Uma das três estelas encontradas num espaço religioso junto da entrada do grande túmulo foi esculpida em homenagem “ao soldado Khememi, filho da dona de casa Satidenu” (em cima). A estela está gravada e pintada e ambos figuram nela sentados em frente de uma mesa de oferendas servida com todo o tipo de vitualhas e, por baixo, dois recipientes e, possivelmente, duas alfaces. Na vida eterna que os antigos egípcios esperavam desfrutar no Além, deveria sempre haver na mesa pão, cerveja, carne de vaca e de aves e vários tipos de vegetais. As duas peças de cerâmica foram descobertas junto do jardim funerário: um incensório da XIII dinastia (em baixo) e um recipiente decorado com motivos incisos da XII dinastia.

 

No corte do terreno produzido com a escavação, os geólogos Sergio Sánchez-Moral e Soledad Cuezva, do Museu Espanhol de Ciências Naturais, identificaram estratos de areia fina, como a da praia – consequência do arrastamento provocado por correntes de água fortes devido a episódios de chuva intensa. O pátio, incluindo o jardim e o tronco de árvore, foi soterrado por esta camada de areia que o desidratou e o manteve protegido. Além disso, a areia amorteceu o peso da terra e das pedras acumuladas com o tempo até alcançarem cinco metros de altura.
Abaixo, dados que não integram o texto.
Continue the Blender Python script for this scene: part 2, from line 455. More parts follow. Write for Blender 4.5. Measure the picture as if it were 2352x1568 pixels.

A partir da escavação de uma necrópole temos hoje a oportunidade de conhecer novos aspectos da vida dos antigos egípcios.

O estudo botânico do jardim, juntamente com o registo das chuvas nos estratos da escavação e do terreno, somado à grande quantidade e variedade de múmias de animais descobertas no interior dos túmulos do sítio arqueológico (íbis, falcões, peneireiros, abutres, águias, serpentes, musaranhos…), abrem-nos uma pequena janela para a jardinagem e o ecossistema da região de Tebas de há quatro mil anos e como os seus habitantes se adaptaram e utilizaram o ambiente para fins rituais.
Um belo paradoxo: a partir da escavação de uma necrópole temos hoje a oportunidade de conhecer novos aspectos da vida dos antigos egípcios, do meio físico em que viveram – e morreram – e de pôr em prática aquilo a que se chama arqueologia ambiental.